* EXERCISE DESCRIPTION
Transcribe every line, keeping it exact.

* GIVEN DATA
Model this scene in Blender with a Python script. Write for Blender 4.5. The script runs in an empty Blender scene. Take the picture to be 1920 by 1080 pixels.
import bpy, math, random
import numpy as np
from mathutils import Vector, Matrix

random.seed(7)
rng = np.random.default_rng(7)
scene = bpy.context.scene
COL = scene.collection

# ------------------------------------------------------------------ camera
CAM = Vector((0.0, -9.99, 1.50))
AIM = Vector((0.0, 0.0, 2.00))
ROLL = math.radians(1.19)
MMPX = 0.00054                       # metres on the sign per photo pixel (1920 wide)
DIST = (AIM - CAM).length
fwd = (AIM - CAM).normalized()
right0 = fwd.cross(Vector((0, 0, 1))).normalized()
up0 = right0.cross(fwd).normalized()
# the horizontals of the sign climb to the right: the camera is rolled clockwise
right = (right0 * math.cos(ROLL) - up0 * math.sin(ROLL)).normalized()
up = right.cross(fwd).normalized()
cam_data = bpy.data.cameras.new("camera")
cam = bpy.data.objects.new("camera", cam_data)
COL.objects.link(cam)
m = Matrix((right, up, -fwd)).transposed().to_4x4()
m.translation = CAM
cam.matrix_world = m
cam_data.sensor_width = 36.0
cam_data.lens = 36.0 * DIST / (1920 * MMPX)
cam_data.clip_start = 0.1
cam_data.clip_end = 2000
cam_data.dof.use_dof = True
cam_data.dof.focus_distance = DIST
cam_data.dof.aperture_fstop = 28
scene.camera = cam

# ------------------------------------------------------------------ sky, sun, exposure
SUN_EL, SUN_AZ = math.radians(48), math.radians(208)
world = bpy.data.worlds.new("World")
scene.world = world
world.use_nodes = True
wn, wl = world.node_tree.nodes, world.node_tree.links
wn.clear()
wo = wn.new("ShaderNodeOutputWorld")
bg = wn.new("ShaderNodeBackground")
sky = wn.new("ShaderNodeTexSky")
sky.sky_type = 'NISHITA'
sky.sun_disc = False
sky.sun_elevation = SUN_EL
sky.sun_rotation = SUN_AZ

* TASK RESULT
Model this scene in Blender with a Python script. Write for Blender 4.5. The script runs in an empty Blender scene. Take the picture to be 1920 by 1080 pixels.
import bpy, math, random
import numpy as np
from mathutils import Vector, Matrix

random.seed(7)
rng = np.random.default_rng(7)
scene = bpy.context.scene
COL = scene.collection

# ------------------------------------------------------------------ camera
CAM = Vector((0.0, -9.99, 1.50))
AIM = Vector((0.0, 0.0, 2.00))
ROLL = math.radians(1.19)
MMPX = 0.00054                       # metres on the sign per photo pixel (1920 wide)
DIST = (AIM - CAM).length
fwd = (AIM - CAM).normalized()
right0 = fwd.cross(Vector((0, 0, 1))).normalized()
up0 = right0.cross(fwd).normalized()
# the horizontals of the sign climb to the right: the camera is rolled clockwise
right = (right0 * math.cos(ROLL) - up0 * math.sin(ROLL)).normalized()
up = right.cross(fwd).normalized()
cam_data = bpy.data.cameras.new("camera")
cam = bpy.data.objects.new("camera", cam_data)
COL.objects.link(cam)
m = Matrix((right, up, -fwd)).transposed().to_4x4()
m.translation = CAM
cam.matrix_world = m
cam_data.sensor_width = 36.0
cam_data.lens = 36.0 * DIST / (1920 * MMPX)
cam_data.clip_start = 0.1
cam_data.clip_end = 2000
cam_data.dof.use_dof = True
cam_data.dof.focus_distance = DIST
cam_data.dof.aperture_fstop = 28
scene.camera = cam

# ------------------------------------------------------------------ sky, sun, exposure
SUN_EL, SUN_AZ = math.radians(48), math.radians(208)
world = bpy.data.worlds.new("World")
scene.world = world
world.use_nodes = True
wn, wl = world.node_tree.nodes, world.node_tree.links
wn.clear()
wo = wn.new("ShaderNodeOutputWorld")
bg = wn.new("ShaderNodeBackground")
sky = wn.new("ShaderNodeTexSky")
sky.sky_type = 'NISHITA'
sky.sun_disc = False
sky.sun_elevation = SUN_EL
sky.sun_rotation = SUN_AZ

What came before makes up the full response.